Llegó la tarde del Miércoles Santo, víspera de la Comunión Pascual. Al llegar a la iglesia, me postré delante del altar y quedé allí como si estuviese aniquilado. Cuando me levanté para ir a la sacristía donde me estaba esperando el confesor, mis rodillas temblaban, me lancé a sus pies y con la voz más alterada que de costumbre hice la confesión de siempre.

¿No olvidaste decir más nada? Preguntó el ministro de Dios.

Y me callé. A cada una de sus preguntas el fatal “no, padre”, salia nuevamente de mis labios. Él se recogió y rezó, y haciendo un esfuerzo se preparó para darme la absolución. Si en ese momento un rayo me hubiese caído encima, mi pavor habría sido menor y grité:

¡Yo no le he dicho todo!

Ese juez tan temido, aquel ministro de Dios cuyo rostro me inspiraba tanto temor, se convirtió en el padre más cariñoso, me abrazó llorando y me dijo:

¡Coraje, hijo mío, ten coraje!

Un momento como aquel jamás lo volveré a vivir.

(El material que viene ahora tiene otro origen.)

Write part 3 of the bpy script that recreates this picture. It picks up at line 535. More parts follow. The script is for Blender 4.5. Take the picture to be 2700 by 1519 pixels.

Yo estaba llorando de alegría, después de la primera palabra el resto no me costó ningún esfuerzo decirlo. Levantando la mano, el sacerdote pronunció las palabras de la absolución. Esta vez, su mano hizo descender sobre mi cabeza el rocío celestial e incliné la frente para recibirla. Yo participaba de la felicidad de los ángeles.

Al día siguiente, cuando la Hostia se posó en mis labios, me sentí iluminado por una luz vivísima.

Entonces, sentí en mí el coraje de los mártires, en aquel instante yo habría sido capaz de confesar mi fe en Cristo en medio de los leones…

Hijo mío, este es en realidad el confesor. “El padre más cariñoso”.